Итак, главнейший источник подлинного христианского творчества — глубочайшее личное покаяние, плач о своих грехах. И основанием такого творчества должно стать не самовыражение, но самоотвержение.

Но возможен ли этот, поистине узкий, путь — путь святости, который предлагает Владыка культуре и человеку нового времени? Скажем лишь, что сам святитель Игнатий следовал именно этим путем, и мы можем сегодня лицезреть плоды его {стр. 521} усилий. Его книга, названная строгим и суховатым словом «Аскетические опыты», на самом деле наполнена самыми разнообразными по жанру и стилю сочинениями, написанными прекрасным языком. Многие из них представляют собой своеобразные лирико-богословские эссе, стихотворения в прозе. Литературной форме, слогу, языку Владыка всегда придавал большое значение. Один слог, считал он, должен быть у статей о монашестве, другой — у статей богословских, третий — у работ о христианской нравственности и философии и т. д. Творчество Пушкина привлекало Владыку своей эстетической стороной: он ценил тщательность отделки, «чистоту слога», «ясность замысла» стихотворений поэта и признавался, что сам следует методу Пушкина, подвергая свои сочинения самому тщательному пересмотру, добиваясь ясности и легкости чтения [1529].

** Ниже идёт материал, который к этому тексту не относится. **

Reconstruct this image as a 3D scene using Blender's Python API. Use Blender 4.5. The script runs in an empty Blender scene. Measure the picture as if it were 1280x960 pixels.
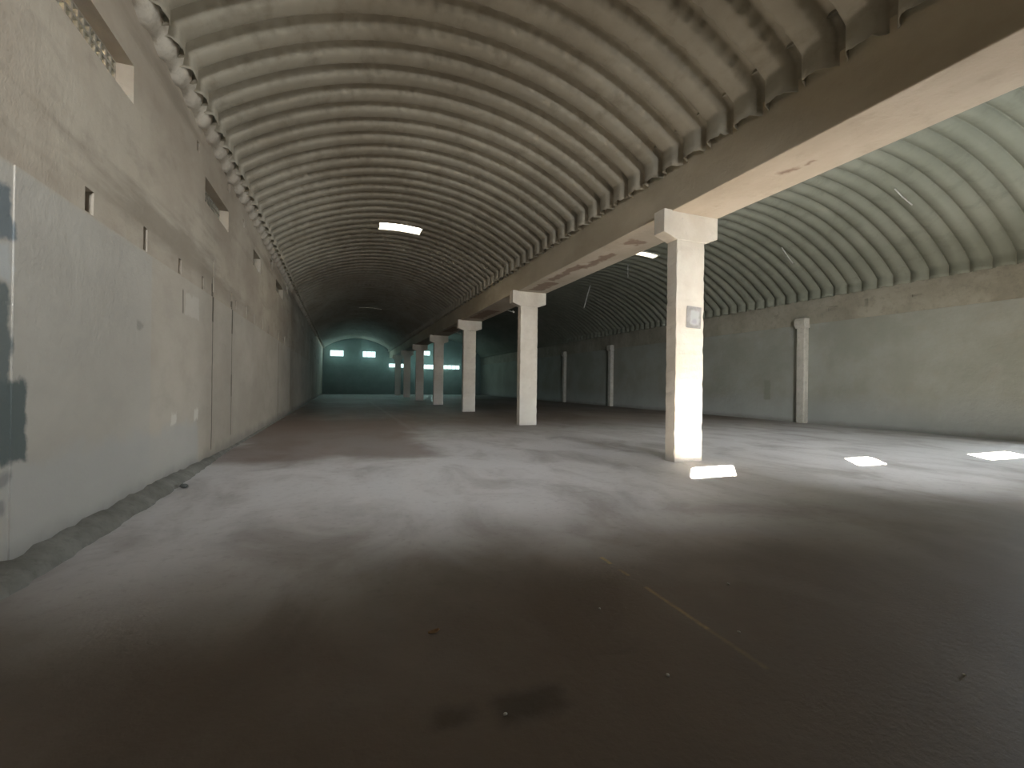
import bpy, math, random
from mathutils import Vector, Matrix
C = bpy.context.scene.collection
rnd = random.Random(7)
PI = math.pi

# ------------------------------------------------------------------ helpers
def link_mesh(name, verts, faces, mat, parent=None, smooth=False, loc=None):
    me = bpy.data.meshes.new(name)
    me.from_pydata(verts, [], faces)
    me.update()
    if smooth:
        me.polygons.foreach_set('use_smooth', [True] * len(me.polygons))
    o = bpy.data.objects.new(name, me)
    C.objects.link(o)
    if mat: me.materials.append(mat)
    if parent: o.parent = parent
    if loc: o.location = loc
    return o

def tag(o, label=None, cat=None, group=None, kind=None):
    if label: o['label'] = label
    if cat: o['category'] = cat
    if group: o['group'] = group
    if kind: o['kind'] = kind
    return o

def empty(name, loc, rz=0):
    o = bpy.data.objects.new(name, None)
    C.objects.link(o); o.location = loc; o.rotation_euler = (0, 0, rz)
    o.empty_display_size = .1
    return o

class MB:
    """collects shapes for one mesh"""
    def __init__(s): s.v = []; s.f = []
    def add(s, vs, fs):
        n = len(s.v); s.v += [tuple(v) for v in vs]; s.f += [tuple(i + n for i in f) for f in fs]
    def box(s, x0, x1, y0, y1, z0, z1):
        s.add([(x0,y0,z0),(x1,y0,z0),(x1,y1,z0),(x0,y1,z0),(x0,y0,z1),(x1,y0,z1),(x1,y1,z1),(x0,y1,z1)],
              [(0,3,2,1),(4,5,6,7),(0,1,5,4),(1,2,6,5),(2,3,7,6),(3,0,4,7)])
    def tube(s, a, b, r, n=8):
        a = Vector(a); b = Vector(b); d = (b - a).normalized()
        p = d.orthogonal().normalized(); q = d.cross(p)
        vs = [c + (p * math.cos(2*PI*i/n) + q * math.sin(2*PI*i/n)) * r for c in (a, b) for i in range(n)]
        s.add(vs, [(i, (i+1) % n, n + (i+1) % n, n + i) for i in range(n)] + [tuple(range(n))[::-1], tuple(range(n, 2*n))])
    def build(s, name, mat, parent=None, smooth=False, bevel=0, loc=None):
        o = link_mesh(name, s.v, s.f, mat, parent, smooth, loc)
        if bevel:
            m = o.modifiers.new('bevel', 'BEVEL'); m.width = bevel; m.segments = 2; m.limit_method = 'ANGLE'
        return o

def rect_wall(mb, u0, u1, v0, v1, holes, pt, thick, maxcell=3.0):
    """solid slab in (u,v) with rectangular holes (ua,ub,va,vb,depth); depth None = right through. pt(u,v,d) -> xyz"""
    us = {u0, u1}; vs = {v0, v1}
    for h in holes: us |= {h[0], h[1]}; vs |= {h[2], h[3]}
    us = sorted(x for x in us if u0 <= x <= u1); vs = sorted(x for x in vs if v0 <= x <= v1)
    def inside(u, v):
        for h in holes:
            if h[0] < u < h[1] and h[2] < v < h[3]: return h
    for i in range(len(us)-1):
        for j in range(len(vs)-1):
            a, b, c, d = us[i], us[i+1], vs[j], vs[j+1]
            h = inside((a+b)/2, (c+d)/2)
            for dep in ((0, thick) if not h else ((h[4], thick) if h[4] is not None else ())):
                mb.add([pt(a,c,dep), pt(b,c,dep), pt(b,d,dep), pt(a,d,dep)], [(0,1,2,3)])
    for h in holes:
        a, b, c, d = h[:4]; t = thick if h[4] is None else h[4]
        for p, q in (((a,c),(b,c)), ((b,c),(b,d)), ((b,d),(a,d)), ((a,d),(a,c))):
            mb.add([pt(*p,0), pt(*q,0), pt(*q,t), pt(*p,t)], [(0,1,2,3)])
    for p, q in (((u0,v0),(u1,v0)), ((u1,v0),(u1,v1)), ((u1,v1),(u0,v1)), ((u0,v1),(u0,v0))):
        mb.add([pt(*p,0), pt(*q,0), pt(*q,thick), pt(*p,thick)], [(0,1,2,3)])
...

Говоря же о содержательной, сущностной стороне своих творений, святитель Игнатий неоднократно замечал, что не считает их в полном смысле слова «своими»: «Не признаю эти сочинения принадлежащими мне. Они истекли из Отеческих Писаний и из милости Божией, а написать их даровано мне для пользы многих душ, следовательно, и для пользы души моей». Это сознание позволяло Владыке смотреть на «свои» труды действительно как бы со стороны и давать им такие высокие, но совершенно объективные оценки, как например: «Книга "Опыты" доставит существенную пользу желающим спастись (в последнее время)», она остановит внимательного читателя в разряд истинных православных христиан и дает ему решительное, одностороннее, спасительное направление» [1530]. И не гордыня, а величайшее смирение явлено Владыкой в подобной позиции, диаметрально противоположной столь любимым поэтами вариациям на тему «я воздвиг себе памятник»…

Сохранилось драгоценное для нас свидетельство — запись Владыки о том, как создавалась одна из его работ. Эта запись приоткрывает картину того, как действительно святое вдохновение посещает святого человека: «Получив письмо Ваше, я долго беседовал с ним: оно и поныне постоянно лежит на {стр. 522} столике близ моей кровати. На ней провожу большую часть времени; одно у меня занятие — лежание: таков удел больного. Часто я перечитывал глубокое письмо <…>. И вот на днях по обычаю один я в келлии, по обычаю лежу: внезапно и живо представилось мне, что я на могиле Константина Федоровича <…>. Овладело душою моею чудное, неожиданное вдохновение: вскакиваю с кровати, тороплюсь начертать на бумаге мысли, представшие мне в многочисленном <…> сонме. Когда я переводил их на бумагу — рука едва поспевала изображать то буквами, то кой-какими знаками и намеками кипящие ключом мысли, перемешивающиеся с еще более чудными <…> ощущениями. Потом я перечитал исчерканный листок, — вижу: это — не моя собственность. Отрадное, утешительное вдохновение низошло ко мне — не для меня одного: оно принадлежит Вам более, чем мне. Посылаю его Вам вместо красного яичка. Вы получите, прочитаете его в дни Святыя Пасхи. Пусть другие встречают праздник в шумных увеселениях: для Вас послужит услаждением "Слово из вечности". Это — беседа таинственно послышавшегося мне голоса» [1531].